Por fim, é importante destacar que, essa mudança somente será possível porque hoje, as operações comerciais são acobertadas pela Nota Fiscal Eletrônica (NF-e), que permite o acesso imediato da informação. Com o advento da NF-e é possível aos Fiscos estaduais conhecer, quase em tempo real "todas" as operações destinadas aos seus territórios. Por exemplo, o Amapá tem acesso ao banco de notas fiscais eletrônicas emitidas e destinadas ao Estado, mantendo com isso o controle de todas as compras realizadas pelos contribuintes e não contribuintes localizados no Amapá.
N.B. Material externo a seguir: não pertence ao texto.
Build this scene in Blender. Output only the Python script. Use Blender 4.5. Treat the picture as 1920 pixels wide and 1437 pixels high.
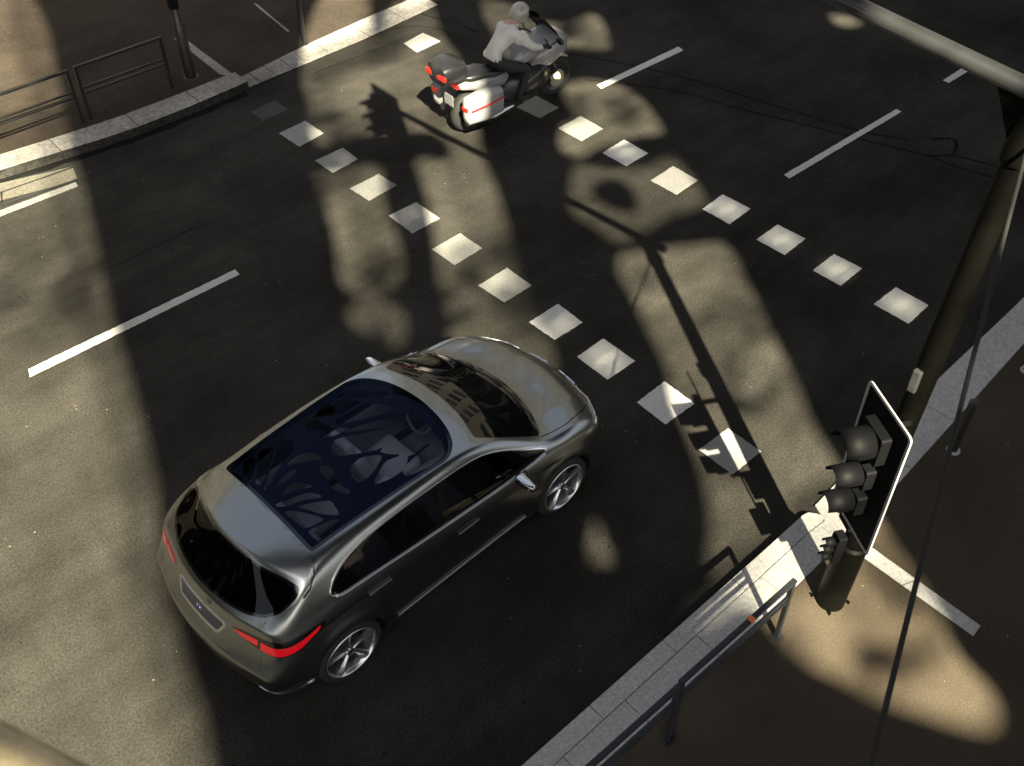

Sendo assim, será perfeitamente possível ao Fisco amapaense identificar as compras interestaduais realizadas por qualquer pessoa localizada em nosso Estado.

Talvez, seja oportuno incentivar as pessoas a identificarem seus domicílios quando efetuarem compras em viagens a outros Estados brasileiros, pois, poderão assim, contribuir para o aumento da arrecadação do Estado.

Por evidente que, somente a prática vai ajustar as diversas dificuldades de operacionalização dessa nova forma de tributação nas operações interestaduais, bem como vai gerar ainda muitas discussões e interpretações diversas.